The Bones
Someone suggested to me recently that the best way to handle particularly challenging events is, “to let the world tell you its story.” By which he meant, don’t impose a story upon it. Great advice, I thought, for writers or anyone else. Reminds me of what Hemingway said about adjectives. He didn’t trust them. I understand this. Words like beauty, good, strange, greedy—these are judgments in the end. So a man just offered a generous raise asks for more money. We might call him greedy. Yet all we really know for sure are the nouns and the verbs of the situation: man, raise, asks for more money. Greed is a judgment we impose upon it. Has he not gotten a raise in years? Does he want to get fired? Or maybe nothing is ever enough for him.
This is why all writing books, when discussing style, focus on the nouns and verbs, because life at its core is nouns and verbs. Someone did something, that we know for sure, the rest is opinion. Of course, the Op Ed page is the most read section in most newspapers, so we like opinions—but the opinion we usually like the most is our own. As it should be.
And as any good opinion writer knows, the bones of the case of your opinion must be built from what we call facts, nouns and verbs. Here is what happened, and here is the conclusion I draw from these events. The bad opinion writer simply piles on praise or insults: so-and-so is a liar, a cheat, and a bum. We must take his word for it. No bones.

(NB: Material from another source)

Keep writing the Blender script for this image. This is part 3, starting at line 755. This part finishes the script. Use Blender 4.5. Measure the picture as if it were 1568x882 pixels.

The beauty of the world—that is, everything happening outside of you—is it’s pristine neutrality. Were it not so, we would not all be able to draw our own unique conclusions. This conclusion-drawing leads to a lot of war and broken marriages, but I actually think this is a small price to pay. The alternative is a form of slavery, chaining ourselves to a perspective outside our own heart. Freedom requires great responsibility, and the first freedom, perhaps the only freedom, is not just the right but in fact the requirement that we decide something for ourselves. Only a neutral world would allow this. So rejoice in the blank canvas of life. Nothing is ever anything until you say it is so.